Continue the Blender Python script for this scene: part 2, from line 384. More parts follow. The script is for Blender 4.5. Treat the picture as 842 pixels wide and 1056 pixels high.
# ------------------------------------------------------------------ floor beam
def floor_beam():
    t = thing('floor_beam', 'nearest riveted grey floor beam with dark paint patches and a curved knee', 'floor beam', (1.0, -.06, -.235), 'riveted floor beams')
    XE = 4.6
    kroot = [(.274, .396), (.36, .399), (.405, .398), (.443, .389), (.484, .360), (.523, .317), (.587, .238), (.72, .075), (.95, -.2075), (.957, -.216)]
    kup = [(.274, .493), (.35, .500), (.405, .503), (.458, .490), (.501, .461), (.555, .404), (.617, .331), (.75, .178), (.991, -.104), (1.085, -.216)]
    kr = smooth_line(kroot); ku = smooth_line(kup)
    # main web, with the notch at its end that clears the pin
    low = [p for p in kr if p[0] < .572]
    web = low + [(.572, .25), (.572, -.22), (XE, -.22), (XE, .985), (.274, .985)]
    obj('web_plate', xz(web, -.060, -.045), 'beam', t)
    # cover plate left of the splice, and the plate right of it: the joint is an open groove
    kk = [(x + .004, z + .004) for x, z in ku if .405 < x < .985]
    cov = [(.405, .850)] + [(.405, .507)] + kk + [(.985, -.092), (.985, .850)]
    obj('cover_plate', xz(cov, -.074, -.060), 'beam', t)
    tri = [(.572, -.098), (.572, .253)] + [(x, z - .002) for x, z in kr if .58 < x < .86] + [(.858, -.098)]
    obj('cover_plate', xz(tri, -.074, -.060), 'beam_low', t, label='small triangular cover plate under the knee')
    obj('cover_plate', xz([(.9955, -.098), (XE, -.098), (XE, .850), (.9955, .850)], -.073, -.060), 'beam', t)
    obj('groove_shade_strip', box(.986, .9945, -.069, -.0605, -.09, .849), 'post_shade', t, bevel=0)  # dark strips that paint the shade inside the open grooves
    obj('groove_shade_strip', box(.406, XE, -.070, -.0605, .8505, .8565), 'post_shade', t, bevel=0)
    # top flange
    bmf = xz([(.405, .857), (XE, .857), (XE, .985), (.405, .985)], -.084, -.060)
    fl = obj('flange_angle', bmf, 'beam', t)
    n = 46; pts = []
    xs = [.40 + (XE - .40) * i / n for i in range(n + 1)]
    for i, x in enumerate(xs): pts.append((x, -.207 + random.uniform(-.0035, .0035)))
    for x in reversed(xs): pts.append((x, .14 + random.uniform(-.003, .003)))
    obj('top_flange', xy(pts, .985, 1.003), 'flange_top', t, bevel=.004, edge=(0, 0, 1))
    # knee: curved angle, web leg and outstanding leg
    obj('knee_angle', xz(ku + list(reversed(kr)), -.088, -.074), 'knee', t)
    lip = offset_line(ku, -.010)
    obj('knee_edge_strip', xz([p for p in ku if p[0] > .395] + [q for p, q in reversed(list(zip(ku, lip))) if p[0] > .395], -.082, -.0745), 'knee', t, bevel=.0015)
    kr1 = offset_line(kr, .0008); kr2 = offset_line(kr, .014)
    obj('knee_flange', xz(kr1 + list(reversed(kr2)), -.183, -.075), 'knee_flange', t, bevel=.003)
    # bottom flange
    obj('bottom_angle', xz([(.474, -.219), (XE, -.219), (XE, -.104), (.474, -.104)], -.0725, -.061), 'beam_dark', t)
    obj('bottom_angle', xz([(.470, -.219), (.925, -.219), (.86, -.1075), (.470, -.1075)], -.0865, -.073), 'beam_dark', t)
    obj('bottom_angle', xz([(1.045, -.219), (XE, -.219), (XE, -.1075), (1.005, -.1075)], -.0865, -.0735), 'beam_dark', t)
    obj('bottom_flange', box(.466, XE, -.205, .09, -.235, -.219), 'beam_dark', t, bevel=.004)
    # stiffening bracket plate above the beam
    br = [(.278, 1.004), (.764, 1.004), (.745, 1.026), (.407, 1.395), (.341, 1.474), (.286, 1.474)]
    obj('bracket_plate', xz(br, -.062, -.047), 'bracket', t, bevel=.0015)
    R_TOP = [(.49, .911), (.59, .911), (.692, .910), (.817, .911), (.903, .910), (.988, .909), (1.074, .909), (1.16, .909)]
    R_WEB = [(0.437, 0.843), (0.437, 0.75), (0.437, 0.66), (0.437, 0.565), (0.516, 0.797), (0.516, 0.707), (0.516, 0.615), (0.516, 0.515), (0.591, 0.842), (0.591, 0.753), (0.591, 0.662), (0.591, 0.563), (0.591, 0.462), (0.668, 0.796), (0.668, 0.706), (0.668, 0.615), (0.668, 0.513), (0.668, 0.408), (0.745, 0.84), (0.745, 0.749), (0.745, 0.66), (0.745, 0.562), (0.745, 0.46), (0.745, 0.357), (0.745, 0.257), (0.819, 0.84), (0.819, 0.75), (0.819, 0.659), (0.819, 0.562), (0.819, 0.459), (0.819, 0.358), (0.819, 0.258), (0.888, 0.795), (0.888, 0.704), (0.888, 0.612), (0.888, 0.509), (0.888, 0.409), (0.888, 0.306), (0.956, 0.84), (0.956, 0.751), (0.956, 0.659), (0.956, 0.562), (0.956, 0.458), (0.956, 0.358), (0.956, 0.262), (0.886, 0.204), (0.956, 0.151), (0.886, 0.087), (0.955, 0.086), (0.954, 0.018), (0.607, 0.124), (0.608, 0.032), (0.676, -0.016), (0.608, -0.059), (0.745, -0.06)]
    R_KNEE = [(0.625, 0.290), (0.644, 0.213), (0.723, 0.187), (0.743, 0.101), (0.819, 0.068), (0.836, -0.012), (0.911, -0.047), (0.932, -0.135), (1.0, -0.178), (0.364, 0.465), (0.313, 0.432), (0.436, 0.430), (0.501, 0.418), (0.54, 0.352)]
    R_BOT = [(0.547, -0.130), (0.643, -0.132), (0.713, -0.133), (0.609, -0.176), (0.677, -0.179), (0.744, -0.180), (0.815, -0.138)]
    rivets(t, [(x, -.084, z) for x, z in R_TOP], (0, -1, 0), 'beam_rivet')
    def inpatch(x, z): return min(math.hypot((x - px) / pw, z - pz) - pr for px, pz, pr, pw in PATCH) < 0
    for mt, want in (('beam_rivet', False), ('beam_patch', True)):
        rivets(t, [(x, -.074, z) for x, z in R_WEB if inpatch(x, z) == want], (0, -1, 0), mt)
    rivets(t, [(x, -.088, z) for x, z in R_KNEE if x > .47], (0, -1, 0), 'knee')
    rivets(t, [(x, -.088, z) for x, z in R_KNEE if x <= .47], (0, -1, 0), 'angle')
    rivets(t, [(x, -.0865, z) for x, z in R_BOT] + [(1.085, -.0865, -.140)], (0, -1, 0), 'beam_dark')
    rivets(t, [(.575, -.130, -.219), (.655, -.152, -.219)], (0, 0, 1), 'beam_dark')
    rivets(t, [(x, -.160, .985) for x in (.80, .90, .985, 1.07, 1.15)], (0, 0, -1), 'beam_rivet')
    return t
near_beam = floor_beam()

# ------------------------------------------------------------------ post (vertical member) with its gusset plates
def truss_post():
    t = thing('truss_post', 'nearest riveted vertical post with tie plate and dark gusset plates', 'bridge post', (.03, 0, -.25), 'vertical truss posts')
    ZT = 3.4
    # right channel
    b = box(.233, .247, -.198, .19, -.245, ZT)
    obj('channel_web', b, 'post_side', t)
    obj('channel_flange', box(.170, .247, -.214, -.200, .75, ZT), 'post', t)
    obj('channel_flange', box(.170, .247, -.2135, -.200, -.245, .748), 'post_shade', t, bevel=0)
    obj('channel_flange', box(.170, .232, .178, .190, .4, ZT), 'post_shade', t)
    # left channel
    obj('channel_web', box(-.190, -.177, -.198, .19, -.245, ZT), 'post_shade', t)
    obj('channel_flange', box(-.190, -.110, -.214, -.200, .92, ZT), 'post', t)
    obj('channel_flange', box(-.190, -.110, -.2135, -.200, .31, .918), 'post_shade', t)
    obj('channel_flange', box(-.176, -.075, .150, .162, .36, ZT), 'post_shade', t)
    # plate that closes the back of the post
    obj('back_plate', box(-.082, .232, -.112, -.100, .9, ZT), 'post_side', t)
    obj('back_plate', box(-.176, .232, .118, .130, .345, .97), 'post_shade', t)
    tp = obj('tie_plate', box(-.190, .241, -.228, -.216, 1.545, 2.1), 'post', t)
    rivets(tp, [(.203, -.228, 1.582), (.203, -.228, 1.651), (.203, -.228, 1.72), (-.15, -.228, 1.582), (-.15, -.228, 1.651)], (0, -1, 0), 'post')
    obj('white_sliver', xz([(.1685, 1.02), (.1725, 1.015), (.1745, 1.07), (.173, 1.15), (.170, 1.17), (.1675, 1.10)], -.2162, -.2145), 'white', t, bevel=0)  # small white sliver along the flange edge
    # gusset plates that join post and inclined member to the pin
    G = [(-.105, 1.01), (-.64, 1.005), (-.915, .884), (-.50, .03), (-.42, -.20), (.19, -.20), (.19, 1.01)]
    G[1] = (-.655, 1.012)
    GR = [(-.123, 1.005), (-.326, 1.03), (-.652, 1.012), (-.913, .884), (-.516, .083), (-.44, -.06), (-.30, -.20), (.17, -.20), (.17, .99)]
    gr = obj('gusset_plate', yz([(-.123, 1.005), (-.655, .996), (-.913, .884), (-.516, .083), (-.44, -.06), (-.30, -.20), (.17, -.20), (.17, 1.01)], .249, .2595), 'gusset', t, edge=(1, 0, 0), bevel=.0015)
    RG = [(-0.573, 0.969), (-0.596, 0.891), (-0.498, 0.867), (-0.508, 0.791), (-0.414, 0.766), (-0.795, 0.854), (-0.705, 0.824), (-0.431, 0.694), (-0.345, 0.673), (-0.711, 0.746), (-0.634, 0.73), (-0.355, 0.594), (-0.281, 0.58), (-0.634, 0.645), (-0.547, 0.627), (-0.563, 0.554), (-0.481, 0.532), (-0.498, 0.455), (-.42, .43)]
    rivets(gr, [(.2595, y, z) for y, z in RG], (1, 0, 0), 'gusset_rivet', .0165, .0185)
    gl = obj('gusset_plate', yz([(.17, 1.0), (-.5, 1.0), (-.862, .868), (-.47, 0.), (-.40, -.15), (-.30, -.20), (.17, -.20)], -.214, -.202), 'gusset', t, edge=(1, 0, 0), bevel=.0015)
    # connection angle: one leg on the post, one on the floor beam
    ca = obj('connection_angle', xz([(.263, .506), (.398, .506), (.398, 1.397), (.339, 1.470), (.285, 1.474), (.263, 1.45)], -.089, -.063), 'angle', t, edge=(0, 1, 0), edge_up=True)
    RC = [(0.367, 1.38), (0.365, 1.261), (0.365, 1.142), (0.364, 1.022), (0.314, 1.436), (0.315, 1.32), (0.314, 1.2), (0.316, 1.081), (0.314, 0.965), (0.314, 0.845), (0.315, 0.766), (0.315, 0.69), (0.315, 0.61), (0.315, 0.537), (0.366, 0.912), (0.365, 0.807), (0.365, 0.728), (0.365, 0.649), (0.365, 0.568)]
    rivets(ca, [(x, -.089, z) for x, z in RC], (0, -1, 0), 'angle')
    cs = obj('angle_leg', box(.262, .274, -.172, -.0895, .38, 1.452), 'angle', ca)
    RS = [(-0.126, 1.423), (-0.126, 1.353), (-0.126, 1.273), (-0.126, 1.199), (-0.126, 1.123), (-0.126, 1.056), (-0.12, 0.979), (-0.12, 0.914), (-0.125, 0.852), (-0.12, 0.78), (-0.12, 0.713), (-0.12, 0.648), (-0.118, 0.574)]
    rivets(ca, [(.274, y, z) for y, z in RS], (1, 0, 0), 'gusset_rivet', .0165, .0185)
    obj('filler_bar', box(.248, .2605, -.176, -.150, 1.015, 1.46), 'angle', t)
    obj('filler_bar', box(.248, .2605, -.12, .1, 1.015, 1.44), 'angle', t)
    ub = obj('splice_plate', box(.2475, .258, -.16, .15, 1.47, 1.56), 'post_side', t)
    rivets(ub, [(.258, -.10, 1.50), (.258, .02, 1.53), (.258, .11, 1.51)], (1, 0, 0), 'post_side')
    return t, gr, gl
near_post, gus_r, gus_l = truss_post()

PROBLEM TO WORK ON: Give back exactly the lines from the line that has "-.073), 'beam_dark', t)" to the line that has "-.0735), 'beam_dark', t)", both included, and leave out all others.

THE RESULT:
    obj('bottom_angle', xz([(.470, -.219), (.925, -.219), (.86, -.1075), (.470, -.1075)], -.0865, -.073), 'beam_dark', t)
    obj('bottom_angle', xz([(1.045, -.219), (XE, -.219), (XE, -.1075), (1.005, -.1075)], -.0865, -.0735), 'beam_dark', t)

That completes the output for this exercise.